*WHAT YOU ARE ASKED TO DO:* What is needed is an exact copy of the lines from the line containing "The Blender Python script for this scene continues." to the line containing "b, M['clear2'], bk)", both lines included, and nothing else.

*DATA EXTRACT:*
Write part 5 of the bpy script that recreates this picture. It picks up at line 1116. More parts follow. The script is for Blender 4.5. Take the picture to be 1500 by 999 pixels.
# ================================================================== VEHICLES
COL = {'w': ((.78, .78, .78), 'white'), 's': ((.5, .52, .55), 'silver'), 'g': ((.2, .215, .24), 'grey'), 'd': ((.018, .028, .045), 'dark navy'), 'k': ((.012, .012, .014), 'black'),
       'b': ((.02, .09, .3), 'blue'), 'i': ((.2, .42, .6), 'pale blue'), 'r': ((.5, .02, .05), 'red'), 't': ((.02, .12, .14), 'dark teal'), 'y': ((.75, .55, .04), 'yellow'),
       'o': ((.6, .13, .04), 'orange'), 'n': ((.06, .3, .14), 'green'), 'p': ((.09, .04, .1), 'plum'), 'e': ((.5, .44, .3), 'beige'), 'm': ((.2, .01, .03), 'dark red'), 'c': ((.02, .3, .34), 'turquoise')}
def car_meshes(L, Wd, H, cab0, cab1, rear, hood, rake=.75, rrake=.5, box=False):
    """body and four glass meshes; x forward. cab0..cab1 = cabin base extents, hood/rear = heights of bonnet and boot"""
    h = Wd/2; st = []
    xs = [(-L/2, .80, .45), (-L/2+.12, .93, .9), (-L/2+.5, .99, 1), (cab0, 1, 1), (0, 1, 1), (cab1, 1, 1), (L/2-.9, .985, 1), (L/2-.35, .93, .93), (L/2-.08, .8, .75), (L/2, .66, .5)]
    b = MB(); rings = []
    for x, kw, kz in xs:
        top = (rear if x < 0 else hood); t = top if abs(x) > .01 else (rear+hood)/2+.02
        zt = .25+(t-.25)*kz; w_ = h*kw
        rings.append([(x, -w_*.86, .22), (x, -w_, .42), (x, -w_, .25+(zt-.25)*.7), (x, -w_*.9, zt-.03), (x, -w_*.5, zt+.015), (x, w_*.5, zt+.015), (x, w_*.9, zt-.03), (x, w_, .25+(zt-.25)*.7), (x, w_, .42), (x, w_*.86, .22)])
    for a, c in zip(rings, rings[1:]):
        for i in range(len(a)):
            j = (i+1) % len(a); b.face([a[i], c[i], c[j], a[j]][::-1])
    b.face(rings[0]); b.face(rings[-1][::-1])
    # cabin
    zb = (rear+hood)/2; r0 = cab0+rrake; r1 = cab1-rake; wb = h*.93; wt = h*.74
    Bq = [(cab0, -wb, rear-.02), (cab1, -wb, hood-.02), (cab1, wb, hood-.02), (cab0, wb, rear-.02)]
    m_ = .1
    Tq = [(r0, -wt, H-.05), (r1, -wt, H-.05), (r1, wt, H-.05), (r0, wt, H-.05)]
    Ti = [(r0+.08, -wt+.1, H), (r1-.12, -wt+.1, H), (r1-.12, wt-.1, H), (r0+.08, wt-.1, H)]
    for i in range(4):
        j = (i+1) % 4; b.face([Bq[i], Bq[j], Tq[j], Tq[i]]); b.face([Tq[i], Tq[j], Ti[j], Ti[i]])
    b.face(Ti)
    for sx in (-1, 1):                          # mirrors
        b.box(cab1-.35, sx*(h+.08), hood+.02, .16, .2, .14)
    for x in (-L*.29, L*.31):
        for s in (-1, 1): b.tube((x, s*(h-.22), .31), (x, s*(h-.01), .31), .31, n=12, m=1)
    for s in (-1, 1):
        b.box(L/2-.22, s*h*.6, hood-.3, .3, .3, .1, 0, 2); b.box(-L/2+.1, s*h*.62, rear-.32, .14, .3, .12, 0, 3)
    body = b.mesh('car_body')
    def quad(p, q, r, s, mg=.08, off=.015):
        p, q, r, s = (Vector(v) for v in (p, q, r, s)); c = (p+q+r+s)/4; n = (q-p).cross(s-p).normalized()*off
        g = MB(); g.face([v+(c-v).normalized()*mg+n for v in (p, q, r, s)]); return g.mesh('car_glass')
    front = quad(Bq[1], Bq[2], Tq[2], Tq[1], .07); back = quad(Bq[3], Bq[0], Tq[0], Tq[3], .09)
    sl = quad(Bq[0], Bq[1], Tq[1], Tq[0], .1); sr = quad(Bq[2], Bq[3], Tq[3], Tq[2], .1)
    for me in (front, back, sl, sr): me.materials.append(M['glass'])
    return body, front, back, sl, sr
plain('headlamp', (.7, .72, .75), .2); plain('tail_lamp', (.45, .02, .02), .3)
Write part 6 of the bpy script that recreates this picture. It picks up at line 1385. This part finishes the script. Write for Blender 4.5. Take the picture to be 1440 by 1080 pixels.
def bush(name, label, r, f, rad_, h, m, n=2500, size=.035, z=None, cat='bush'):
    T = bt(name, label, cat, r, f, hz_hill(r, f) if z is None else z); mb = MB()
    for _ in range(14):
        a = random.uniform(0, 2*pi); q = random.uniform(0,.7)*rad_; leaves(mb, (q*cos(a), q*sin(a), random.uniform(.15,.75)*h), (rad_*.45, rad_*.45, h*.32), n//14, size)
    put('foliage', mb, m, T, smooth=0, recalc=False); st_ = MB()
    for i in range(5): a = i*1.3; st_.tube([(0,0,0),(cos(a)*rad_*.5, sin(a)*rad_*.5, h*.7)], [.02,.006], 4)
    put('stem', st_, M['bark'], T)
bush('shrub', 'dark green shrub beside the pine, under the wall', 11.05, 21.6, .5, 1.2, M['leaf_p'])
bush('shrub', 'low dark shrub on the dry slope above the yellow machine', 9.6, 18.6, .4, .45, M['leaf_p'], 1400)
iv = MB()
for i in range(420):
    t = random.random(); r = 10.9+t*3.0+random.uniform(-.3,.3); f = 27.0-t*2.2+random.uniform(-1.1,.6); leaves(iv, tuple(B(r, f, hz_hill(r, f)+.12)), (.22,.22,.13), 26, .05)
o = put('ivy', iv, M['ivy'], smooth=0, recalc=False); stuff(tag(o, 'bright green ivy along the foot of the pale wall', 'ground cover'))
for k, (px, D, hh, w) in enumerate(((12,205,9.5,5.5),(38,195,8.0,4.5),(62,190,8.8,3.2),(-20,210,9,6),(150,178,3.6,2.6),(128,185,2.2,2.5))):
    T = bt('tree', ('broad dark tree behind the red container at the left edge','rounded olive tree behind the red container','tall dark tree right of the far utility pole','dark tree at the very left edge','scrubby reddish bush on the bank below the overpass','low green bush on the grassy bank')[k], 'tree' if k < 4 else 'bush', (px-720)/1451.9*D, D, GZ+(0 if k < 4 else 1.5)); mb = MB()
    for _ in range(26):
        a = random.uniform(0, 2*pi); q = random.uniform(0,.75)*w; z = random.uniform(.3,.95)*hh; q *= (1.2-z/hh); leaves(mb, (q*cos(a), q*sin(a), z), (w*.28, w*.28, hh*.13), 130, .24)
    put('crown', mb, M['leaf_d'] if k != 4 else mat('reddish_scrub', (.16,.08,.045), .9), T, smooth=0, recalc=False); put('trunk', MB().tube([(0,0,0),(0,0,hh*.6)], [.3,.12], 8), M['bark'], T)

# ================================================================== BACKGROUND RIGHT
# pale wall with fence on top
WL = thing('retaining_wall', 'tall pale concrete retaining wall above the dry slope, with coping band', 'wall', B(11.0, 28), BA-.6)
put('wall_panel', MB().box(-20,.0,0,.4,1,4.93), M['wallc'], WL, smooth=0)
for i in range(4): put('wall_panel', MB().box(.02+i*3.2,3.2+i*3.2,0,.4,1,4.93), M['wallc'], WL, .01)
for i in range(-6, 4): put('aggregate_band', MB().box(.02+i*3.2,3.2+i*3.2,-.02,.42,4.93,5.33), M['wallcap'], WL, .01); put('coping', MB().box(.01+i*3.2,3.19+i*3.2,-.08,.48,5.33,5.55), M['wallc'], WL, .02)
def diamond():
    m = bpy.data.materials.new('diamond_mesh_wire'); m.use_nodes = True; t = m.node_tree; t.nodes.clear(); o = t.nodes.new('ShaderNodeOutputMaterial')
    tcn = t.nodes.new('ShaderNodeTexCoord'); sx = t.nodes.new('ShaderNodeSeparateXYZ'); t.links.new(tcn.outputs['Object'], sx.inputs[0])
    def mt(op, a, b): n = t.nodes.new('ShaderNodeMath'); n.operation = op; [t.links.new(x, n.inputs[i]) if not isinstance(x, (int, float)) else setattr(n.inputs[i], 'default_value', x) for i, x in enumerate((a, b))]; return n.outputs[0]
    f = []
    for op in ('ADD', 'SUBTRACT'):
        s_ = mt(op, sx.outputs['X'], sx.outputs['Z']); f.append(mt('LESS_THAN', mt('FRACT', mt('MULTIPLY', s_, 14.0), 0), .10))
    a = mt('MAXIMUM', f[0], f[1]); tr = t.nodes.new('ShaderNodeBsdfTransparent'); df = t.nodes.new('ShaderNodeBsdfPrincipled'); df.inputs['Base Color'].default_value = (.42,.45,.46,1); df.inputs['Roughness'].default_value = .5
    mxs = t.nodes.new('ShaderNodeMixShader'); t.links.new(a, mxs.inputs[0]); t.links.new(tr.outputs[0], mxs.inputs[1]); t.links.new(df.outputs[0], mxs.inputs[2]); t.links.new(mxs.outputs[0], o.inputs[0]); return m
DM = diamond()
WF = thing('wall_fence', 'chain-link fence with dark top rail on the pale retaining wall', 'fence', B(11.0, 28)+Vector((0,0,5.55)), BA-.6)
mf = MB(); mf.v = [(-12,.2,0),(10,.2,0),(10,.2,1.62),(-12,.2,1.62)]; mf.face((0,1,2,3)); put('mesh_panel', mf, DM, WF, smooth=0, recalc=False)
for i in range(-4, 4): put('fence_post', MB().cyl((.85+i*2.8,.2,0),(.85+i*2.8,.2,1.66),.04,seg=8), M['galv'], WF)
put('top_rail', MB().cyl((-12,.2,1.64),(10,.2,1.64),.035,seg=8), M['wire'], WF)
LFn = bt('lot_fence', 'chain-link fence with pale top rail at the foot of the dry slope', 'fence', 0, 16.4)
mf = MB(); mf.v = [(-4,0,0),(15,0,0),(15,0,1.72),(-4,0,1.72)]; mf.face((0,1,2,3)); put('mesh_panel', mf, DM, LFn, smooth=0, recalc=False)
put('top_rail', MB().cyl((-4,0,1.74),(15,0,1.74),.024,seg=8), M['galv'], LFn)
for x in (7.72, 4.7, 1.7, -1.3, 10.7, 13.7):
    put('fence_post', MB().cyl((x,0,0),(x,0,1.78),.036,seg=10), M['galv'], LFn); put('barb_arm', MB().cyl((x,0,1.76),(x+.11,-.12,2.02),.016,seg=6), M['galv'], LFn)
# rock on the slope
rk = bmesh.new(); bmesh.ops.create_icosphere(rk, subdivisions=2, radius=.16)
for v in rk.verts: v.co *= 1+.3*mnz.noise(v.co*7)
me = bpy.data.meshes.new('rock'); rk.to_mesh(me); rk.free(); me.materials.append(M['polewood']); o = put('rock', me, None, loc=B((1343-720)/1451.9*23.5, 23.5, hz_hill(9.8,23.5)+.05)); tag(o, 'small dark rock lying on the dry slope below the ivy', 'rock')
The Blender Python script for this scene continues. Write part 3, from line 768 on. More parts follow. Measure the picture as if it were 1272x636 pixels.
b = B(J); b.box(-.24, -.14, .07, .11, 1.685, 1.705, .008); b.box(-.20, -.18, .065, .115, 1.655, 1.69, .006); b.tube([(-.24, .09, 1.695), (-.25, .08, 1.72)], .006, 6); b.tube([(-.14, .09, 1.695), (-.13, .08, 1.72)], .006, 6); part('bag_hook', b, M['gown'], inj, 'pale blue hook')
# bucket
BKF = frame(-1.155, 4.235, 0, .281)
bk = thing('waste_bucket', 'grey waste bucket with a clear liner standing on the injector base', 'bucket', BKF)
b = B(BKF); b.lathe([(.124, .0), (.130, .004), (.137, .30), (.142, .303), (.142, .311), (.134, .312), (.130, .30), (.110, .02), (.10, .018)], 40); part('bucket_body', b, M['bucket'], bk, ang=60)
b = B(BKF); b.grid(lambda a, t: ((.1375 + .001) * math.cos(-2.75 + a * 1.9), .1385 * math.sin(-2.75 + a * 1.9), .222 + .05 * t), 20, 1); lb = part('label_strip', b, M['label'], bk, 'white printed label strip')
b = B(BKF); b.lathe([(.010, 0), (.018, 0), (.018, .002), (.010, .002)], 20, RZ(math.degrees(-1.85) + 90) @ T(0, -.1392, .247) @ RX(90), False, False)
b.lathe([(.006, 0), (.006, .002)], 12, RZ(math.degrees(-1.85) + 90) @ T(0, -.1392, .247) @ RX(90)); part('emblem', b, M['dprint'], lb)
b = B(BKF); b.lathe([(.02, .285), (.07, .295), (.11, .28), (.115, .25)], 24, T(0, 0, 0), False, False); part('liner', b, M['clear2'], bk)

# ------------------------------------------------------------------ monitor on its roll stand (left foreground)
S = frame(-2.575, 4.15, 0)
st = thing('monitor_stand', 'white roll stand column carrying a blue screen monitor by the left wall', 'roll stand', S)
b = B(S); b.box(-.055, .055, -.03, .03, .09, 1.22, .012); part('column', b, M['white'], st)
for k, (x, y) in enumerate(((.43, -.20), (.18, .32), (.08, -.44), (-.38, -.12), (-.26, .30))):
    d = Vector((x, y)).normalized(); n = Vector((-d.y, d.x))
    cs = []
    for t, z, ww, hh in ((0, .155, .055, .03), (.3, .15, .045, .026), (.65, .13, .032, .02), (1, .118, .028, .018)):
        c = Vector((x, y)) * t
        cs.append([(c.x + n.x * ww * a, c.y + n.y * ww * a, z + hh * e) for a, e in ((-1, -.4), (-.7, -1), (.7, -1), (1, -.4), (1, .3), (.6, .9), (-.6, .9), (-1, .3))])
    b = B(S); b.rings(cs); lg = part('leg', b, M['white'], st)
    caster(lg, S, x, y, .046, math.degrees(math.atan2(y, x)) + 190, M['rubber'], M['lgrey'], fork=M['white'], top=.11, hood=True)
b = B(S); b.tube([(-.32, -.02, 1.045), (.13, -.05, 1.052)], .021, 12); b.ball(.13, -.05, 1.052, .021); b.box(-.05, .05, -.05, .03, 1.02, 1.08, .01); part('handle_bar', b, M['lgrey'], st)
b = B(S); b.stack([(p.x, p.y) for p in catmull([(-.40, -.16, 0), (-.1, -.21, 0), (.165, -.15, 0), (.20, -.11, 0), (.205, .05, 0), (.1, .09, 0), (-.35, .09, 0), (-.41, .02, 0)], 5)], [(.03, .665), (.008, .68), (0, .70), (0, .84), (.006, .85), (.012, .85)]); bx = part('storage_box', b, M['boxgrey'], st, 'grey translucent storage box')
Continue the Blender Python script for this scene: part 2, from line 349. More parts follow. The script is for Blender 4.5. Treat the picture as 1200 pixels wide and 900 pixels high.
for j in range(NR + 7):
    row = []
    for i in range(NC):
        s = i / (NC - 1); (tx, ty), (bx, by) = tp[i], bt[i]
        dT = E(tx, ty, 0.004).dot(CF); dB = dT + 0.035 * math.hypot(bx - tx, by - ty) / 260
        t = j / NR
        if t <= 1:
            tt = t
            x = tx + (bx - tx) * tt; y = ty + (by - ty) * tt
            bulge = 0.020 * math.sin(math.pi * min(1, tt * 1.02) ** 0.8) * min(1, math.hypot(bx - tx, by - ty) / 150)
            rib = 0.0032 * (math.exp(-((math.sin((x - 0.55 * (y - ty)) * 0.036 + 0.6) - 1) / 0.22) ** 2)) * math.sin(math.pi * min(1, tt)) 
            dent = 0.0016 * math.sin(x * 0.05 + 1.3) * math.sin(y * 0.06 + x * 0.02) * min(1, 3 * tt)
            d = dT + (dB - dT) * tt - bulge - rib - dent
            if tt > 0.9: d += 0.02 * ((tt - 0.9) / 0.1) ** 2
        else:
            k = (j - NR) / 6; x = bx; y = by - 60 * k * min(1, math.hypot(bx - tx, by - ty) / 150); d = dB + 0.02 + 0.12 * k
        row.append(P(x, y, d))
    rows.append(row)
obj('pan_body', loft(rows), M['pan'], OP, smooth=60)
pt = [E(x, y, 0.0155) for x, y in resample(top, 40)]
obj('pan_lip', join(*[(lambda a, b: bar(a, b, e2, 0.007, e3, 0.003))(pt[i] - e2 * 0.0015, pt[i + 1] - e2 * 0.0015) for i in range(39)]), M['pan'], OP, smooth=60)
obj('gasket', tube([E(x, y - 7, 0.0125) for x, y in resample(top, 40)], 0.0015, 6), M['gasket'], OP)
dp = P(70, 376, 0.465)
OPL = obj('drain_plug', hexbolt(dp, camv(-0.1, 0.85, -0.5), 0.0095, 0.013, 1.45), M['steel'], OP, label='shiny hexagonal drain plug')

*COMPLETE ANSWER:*
The Blender Python script for this scene continues. Write part 3, from line 768 on. More parts follow. Measure the picture as if it were 1272x636 pixels.
b = B(J); b.box(-.24, -.14, .07, .11, 1.685, 1.705, .008); b.box(-.20, -.18, .065, .115, 1.655, 1.69, .006); b.tube([(-.24, .09, 1.695), (-.25, .08, 1.72)], .006, 6); b.tube([(-.14, .09, 1.695), (-.13, .08, 1.72)], .006, 6); part('bag_hook', b, M['gown'], inj, 'pale blue hook')
# bucket
BKF = frame(-1.155, 4.235, 0, .281)
bk = thing('waste_bucket', 'grey waste bucket with a clear liner standing on the injector base', 'bucket', BKF)
b = B(BKF); b.lathe([(.124, .0), (.130, .004), (.137, .30), (.142, .303), (.142, .311), (.134, .312), (.130, .30), (.110, .02), (.10, .018)], 40); part('bucket_body', b, M['bucket'], bk, ang=60)
b = B(BKF); b.grid(lambda a, t: ((.1375 + .001) * math.cos(-2.75 + a * 1.9), .1385 * math.sin(-2.75 + a * 1.9), .222 + .05 * t), 20, 1); lb = part('label_strip', b, M['label'], bk, 'white printed label strip')
b = B(BKF); b.lathe([(.010, 0), (.018, 0), (.018, .002), (.010, .002)], 20, RZ(math.degrees(-1.85) + 90) @ T(0, -.1392, .247) @ RX(90), False, False)
b.lathe([(.006, 0), (.006, .002)], 12, RZ(math.degrees(-1.85) + 90) @ T(0, -.1392, .247) @ RX(90)); part('emblem', b, M['dprint'], lb)
b = B(BKF); b.lathe([(.02, .285), (.07, .295), (.11, .28), (.115, .25)], 24, T(0, 0, 0), False, False); part('liner', b, M['clear2'], bk)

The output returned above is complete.